日常生活でのムダが指摘されるようになって久しい。捨てるものの値打ちを、もう少し立ち止まって考えたいと思う。「石油一滴、血の一滴」は戦時中の日本の話だが、バケツ一杯の水もなく、一握りの穀物も無い人々は今もなお多い。
 ユネスコ活動は何のためか。教育・科学・文化・平和・・と言葉は美しく尊い。
 でも、そこに倒れて死にそうな人がいるのに、私たちは横目でそれを見ながら通り過ぎようとしているのではないか。まさか、そんことは絶対無いと、はたして言えるのだろうか。
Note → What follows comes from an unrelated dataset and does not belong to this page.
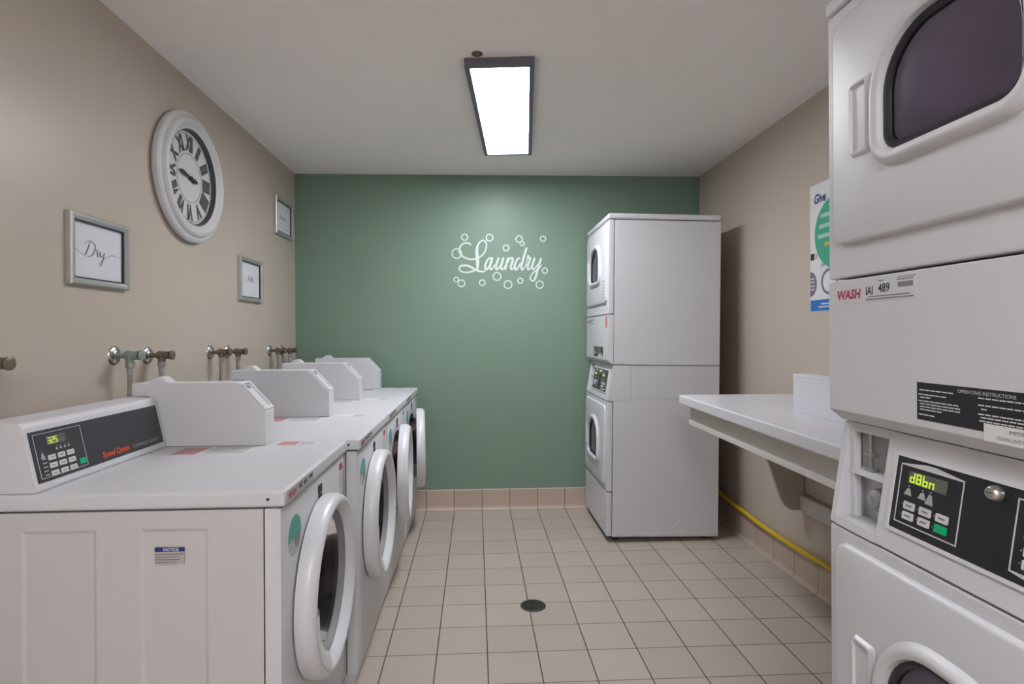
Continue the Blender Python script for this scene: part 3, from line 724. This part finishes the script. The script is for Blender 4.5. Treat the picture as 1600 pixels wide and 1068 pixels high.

 集められた一枚一枚の書きそんじハガキに、小さなものでありながら、秘められた思いと限りない力を感じつつ、善意の暖かさを思う。
そんな折、4月25日、区内の各団体、企業、グループ、サークル、そして個人の協力・協賛による「スマトラ沖大地震・インド洋津波 災害支援チャリティ−コンサート・サックスとピアノ−熱い響き−」が開かれる。?目黒区国際交流協会と目黒ユ協が主催し?目黒区芸術文化振興財団が共催する初めての試みである。多くの方々の共鳴が区民運動のような幅広いうねりとなることを願うものである。